— Begin DATASET EXTRACT —
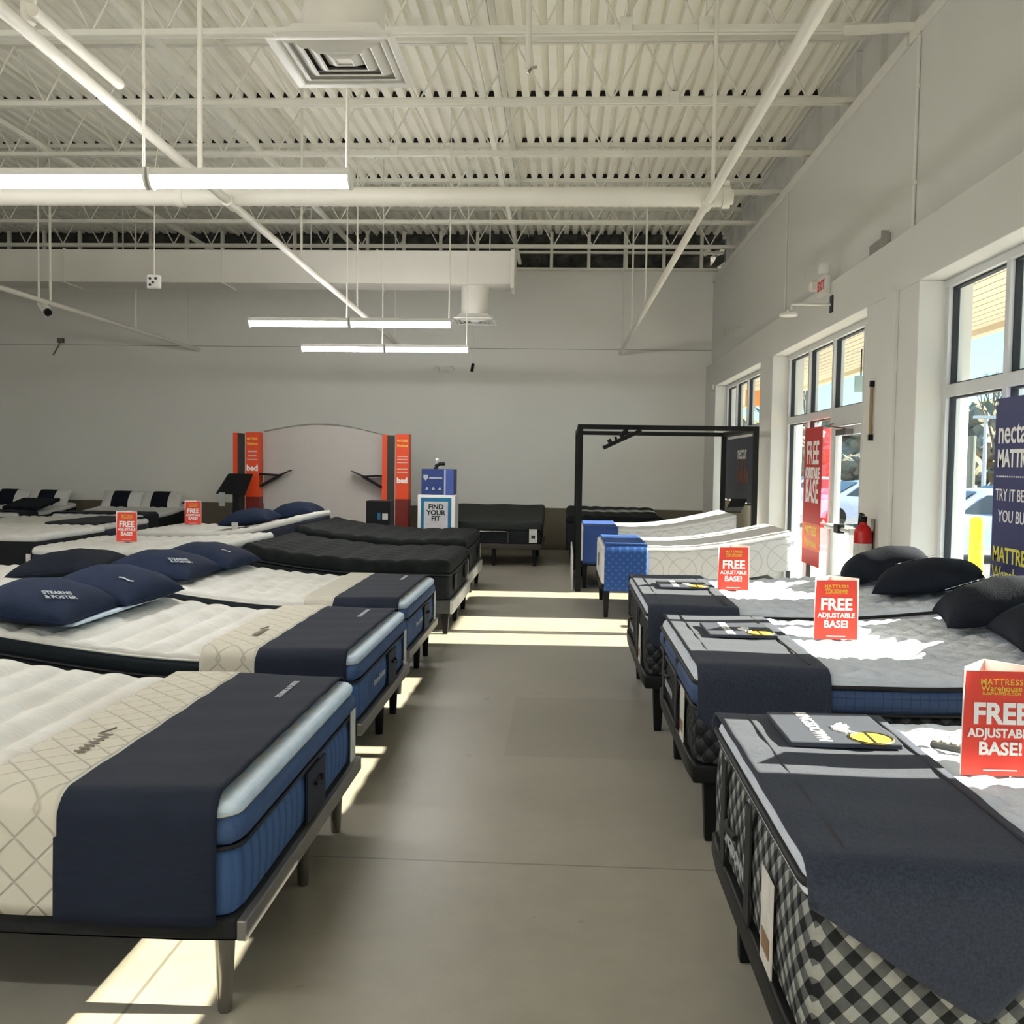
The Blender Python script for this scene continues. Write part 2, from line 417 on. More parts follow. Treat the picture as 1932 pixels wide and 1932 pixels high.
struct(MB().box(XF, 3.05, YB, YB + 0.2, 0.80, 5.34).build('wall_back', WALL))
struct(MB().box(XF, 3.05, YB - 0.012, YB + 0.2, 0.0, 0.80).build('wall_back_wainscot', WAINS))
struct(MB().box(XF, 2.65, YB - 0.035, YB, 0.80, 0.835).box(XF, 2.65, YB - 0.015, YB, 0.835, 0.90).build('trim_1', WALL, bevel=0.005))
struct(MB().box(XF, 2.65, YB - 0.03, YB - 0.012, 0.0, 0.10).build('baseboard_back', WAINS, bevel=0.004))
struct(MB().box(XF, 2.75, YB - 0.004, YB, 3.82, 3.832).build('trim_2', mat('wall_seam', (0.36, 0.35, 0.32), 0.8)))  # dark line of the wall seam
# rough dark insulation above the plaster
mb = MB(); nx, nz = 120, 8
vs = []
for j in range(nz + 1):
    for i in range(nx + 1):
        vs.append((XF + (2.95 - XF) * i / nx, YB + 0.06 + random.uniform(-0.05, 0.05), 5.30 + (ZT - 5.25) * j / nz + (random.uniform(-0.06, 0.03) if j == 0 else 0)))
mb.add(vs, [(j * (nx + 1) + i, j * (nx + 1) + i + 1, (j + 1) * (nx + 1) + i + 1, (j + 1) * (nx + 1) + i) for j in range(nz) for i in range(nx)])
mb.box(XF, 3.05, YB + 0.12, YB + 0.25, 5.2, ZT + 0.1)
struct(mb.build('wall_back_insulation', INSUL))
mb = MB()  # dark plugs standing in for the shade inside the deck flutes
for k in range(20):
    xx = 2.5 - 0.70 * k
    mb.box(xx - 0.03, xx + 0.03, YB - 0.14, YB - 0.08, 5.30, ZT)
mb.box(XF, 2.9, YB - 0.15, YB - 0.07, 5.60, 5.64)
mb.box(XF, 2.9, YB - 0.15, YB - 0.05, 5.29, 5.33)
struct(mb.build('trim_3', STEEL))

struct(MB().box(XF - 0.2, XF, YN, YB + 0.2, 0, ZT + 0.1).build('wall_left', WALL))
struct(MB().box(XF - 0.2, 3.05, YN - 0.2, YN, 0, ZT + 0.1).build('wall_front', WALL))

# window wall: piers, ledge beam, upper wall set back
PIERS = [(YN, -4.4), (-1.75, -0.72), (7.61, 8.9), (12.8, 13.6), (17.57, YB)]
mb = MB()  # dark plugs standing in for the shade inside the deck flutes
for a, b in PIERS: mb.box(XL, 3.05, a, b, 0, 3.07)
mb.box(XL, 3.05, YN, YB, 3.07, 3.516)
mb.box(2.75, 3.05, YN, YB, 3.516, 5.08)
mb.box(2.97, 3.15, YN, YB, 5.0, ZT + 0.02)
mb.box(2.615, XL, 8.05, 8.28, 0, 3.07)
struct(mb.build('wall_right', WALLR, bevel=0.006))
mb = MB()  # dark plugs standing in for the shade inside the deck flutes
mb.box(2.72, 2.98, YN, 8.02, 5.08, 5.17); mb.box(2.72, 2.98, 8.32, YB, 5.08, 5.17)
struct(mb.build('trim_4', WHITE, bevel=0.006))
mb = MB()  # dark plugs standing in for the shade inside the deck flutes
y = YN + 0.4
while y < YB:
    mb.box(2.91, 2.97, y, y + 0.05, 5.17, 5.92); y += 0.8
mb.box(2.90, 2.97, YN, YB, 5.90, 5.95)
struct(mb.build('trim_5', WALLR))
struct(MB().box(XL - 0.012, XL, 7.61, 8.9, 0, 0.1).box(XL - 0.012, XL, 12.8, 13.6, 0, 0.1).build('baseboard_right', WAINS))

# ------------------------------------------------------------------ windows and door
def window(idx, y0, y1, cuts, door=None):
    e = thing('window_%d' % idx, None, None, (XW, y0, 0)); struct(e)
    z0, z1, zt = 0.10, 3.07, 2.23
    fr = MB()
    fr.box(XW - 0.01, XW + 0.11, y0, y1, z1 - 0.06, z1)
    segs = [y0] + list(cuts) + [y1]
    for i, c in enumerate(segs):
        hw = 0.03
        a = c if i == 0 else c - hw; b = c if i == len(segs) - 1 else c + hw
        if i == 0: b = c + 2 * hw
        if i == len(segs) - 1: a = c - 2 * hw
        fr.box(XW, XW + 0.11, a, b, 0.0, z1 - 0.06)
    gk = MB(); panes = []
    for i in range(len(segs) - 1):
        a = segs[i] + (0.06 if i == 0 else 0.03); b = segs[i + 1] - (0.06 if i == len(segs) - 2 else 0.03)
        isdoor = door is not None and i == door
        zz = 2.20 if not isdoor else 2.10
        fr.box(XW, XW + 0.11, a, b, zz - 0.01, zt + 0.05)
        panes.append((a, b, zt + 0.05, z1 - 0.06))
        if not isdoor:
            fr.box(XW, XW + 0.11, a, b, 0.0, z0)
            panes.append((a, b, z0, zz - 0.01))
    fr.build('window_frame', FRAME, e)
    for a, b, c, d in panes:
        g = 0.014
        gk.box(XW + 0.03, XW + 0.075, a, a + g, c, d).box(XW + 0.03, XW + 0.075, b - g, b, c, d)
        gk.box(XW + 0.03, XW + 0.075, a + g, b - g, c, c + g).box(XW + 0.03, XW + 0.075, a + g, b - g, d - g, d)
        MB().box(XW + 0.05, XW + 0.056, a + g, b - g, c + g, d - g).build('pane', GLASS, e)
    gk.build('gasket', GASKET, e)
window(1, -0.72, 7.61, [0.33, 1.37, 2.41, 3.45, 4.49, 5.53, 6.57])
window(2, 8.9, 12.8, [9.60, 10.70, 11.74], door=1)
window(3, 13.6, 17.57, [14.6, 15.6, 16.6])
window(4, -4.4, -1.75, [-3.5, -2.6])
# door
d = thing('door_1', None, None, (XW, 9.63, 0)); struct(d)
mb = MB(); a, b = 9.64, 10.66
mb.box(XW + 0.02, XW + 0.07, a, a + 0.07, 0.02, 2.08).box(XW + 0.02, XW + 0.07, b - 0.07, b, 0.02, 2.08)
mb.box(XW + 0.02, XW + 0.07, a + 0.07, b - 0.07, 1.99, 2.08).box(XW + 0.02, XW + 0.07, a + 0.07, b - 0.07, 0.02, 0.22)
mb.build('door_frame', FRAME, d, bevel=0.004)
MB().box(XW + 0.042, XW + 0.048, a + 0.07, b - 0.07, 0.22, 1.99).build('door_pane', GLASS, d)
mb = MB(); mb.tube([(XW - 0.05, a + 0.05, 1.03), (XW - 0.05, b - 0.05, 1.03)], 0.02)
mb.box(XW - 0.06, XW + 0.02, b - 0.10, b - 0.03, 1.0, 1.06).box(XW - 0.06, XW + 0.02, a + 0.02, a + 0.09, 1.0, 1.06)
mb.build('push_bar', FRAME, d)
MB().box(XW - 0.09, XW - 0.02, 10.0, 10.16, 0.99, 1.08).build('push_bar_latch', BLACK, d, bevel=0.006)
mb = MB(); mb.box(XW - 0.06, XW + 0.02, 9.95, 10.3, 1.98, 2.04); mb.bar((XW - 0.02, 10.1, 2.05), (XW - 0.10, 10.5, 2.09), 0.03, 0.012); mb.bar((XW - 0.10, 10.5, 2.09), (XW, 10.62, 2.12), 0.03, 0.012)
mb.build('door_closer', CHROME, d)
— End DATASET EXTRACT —
**STATED PROBLEM:** Leave out any pictures, please, and quote only the lines from the top of the data through the line that contains "struct(MB().box(XF, 2.65, YB - 0.03, YB".

**RESPONSE TO THIS TASK:**
The Blender Python script for this scene continues. Write part 2, from line 417 on. More parts follow. Treat the picture as 1932 pixels wide and 1932 pixels high.
struct(MB().box(XF, 3.05, YB, YB + 0.2, 0.80, 5.34).build('wall_back', WALL))
struct(MB().box(XF, 3.05, YB - 0.012, YB + 0.2, 0.0, 0.80).build('wall_back_wainscot', WAINS))
struct(MB().box(XF, 2.65, YB - 0.035, YB, 0.80, 0.835).box(XF, 2.65, YB - 0.015, YB, 0.835, 0.90).build('trim_1', WALL, bevel=0.005))
struct(MB().box(XF, 2.65, YB - 0.03, YB - 0.012, 0.0, 0.10).build('baseboard_back', WAINS, bevel=0.004))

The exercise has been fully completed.